A l’exception du Brésil, tous les pays notés au-dessus de l’indice médian de l’OSI (Original Sin Index) sont notés dans la catégorie investment grade (BBB- et plus). Tous les pays notés en dessous de la moyenne de l’indice sont notés sous l’investment grade, ce qui dénote une corrélation entre le degré d’exposition à la monnaie étrangère et la qualité de la notation souveraine. Plus le score est élevé sur l’échelle de l’OSI, plus le pays dispose d’une profondeur du marché de la dette en monnaie locale et, forcément, d’une plus forte résilience aux chocs exogènes. L’indice est dominé par la Chine qui montre dans le cas d’espèce une résistance à toute épreuve face à la volatilité de n’importe quelle devise étrangère. L’Afrique du Sud, la Thaïlande, la Malaisie et le Brésil se positionnent relativement bien dans la méthodologie de S&P. Idem pour les pays de l’Amérique Latine à l’exception notable de l’Argentine. Ce pays qui occupe le score le plus bas dans l’indice OSI est le plus vulnérable du groupe des 15 émergents, juste en dessous de la Hongrie, de l’Indonésie et de la Turquie.
Cinq indices entrent dans la composition de l’OSI. Le poids du financement de l’économie en monnaie locale tel que publié le 16 septembre par la Banque des règlements internationaux (BRI). Le risque est relativement contenu quand le marché spot en monnaie local est profond. Autre paramètre important, le poids du marché des capitaux par rapport au PIB. Sur ce critère, l’Afrique du Sud domine le classement avec un marché des capitaux évalué à 235% du PIB, loin devant l’Argentine, dernière du classement, avec un marché des capitaux qui atteint 10% du PIB. La Hongrie et le Mexique disposent d’un marché des capitaux assez peu développé faisant recours en général aux IDE.
Le pourcentage du financement de l’Etat en monnaie locale a aussi été pris en compte.
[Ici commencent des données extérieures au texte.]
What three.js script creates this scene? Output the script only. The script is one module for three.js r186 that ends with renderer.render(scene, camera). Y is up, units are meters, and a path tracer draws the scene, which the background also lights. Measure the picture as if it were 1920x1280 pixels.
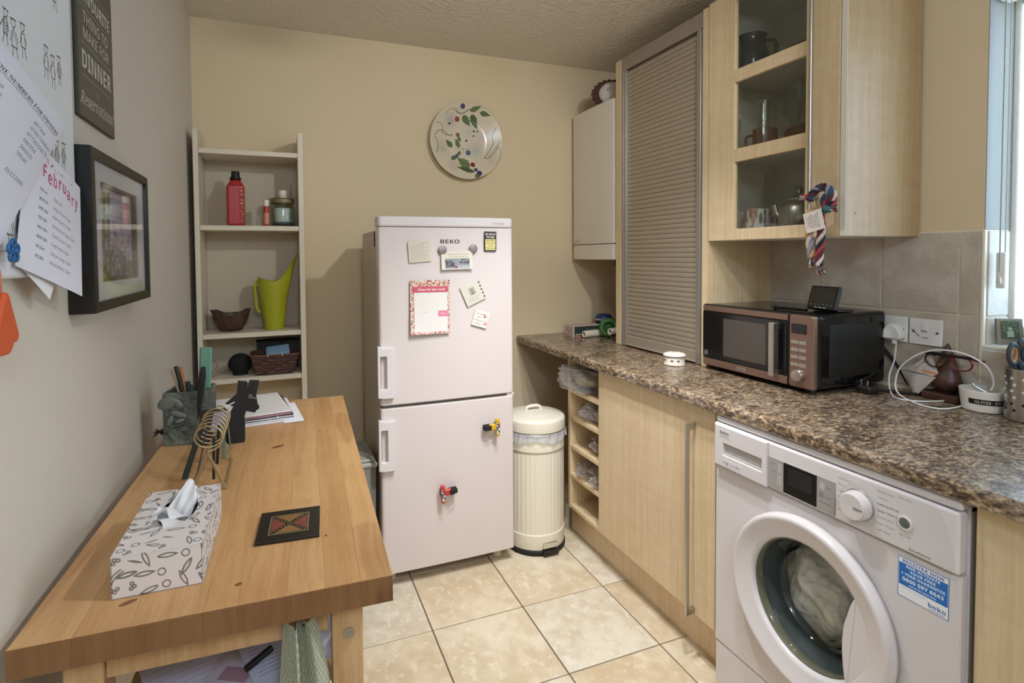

Selon l’étude, 8 des 15 pays retenus ont un financement en monnaie locale prépondérant par rapport à la devise étrangère, soit plus de 80% de la dette publique. Seulement deux pays ont un ratio de financement en devises étrangères sur le PIB supérieur à 50%. Il s’agit de l’Argentine et de l’Indonésie, deux pays qui reflètent une volatilité traditionnelle de leurs monnaies, une inflation élevée et de récents défauts de paiement. A l’opposée, trois pays asiatiques, la Chine, la Thaïlande et la Malaisie constituent le trio qui finance pratiquement tout le secteur public en monnaie locale, avec des scores de plus de 1,0 dans l’indice.
Le financement des banques locales, autre critère retenu dans le calcul de l’indice OSI, ne dépasse pas 49% du PIB pour l’ensemble des 15 pays. Seule la dette a été prise en compte dans ce paramètre, excluant les placements des fonds souverains, ce qui donne de mauvais scores à des pays comme l’Arabie Saoudite, l’Indonésie et la Malaisie dont les fonds participent aux activités bancaires locales.
Le cinquième critère, le financement du secteur privé dans cette en monnaie locale, fait ressortir des disparités entre les 15 pays. Au Mexique, 70% du financement des entreprises locales est libellé en devises étrangères et notamment en dollars. La récente dépréciation du Peso (suite à la victoire de Donald Trump aux présidentielles américaines) a de fortes conséquences sur la trésorerie des entreprises. Dans un pays comme la Hongrie, le marché de la dette corporate est illiquide, ce qui est une caractéristique pour toute l’Europe de l’Est. En Turquie, le financement des entreprises en monnaie locale est particulièrement bas, ce qui n’est pas sans risques. Sur la dette des entreprises turques à court terme, le ratio du financement en monnaie locale était de 27% du PIB en juillet 2016.
En attendant la montée en force des devises des pays émergents, le Dollar règne en maître dans les transactions internationales. Quelque 86% des transactions s’effectuent dans cette monnaie. Cependant, le poids des autres devises a augmenté, passant de 1 à 16% entre 2001 et 2016. Vu le poids économique de la Chine, le Yuan sera inévitablement appelé à jouer un grand rôle dans le marché international.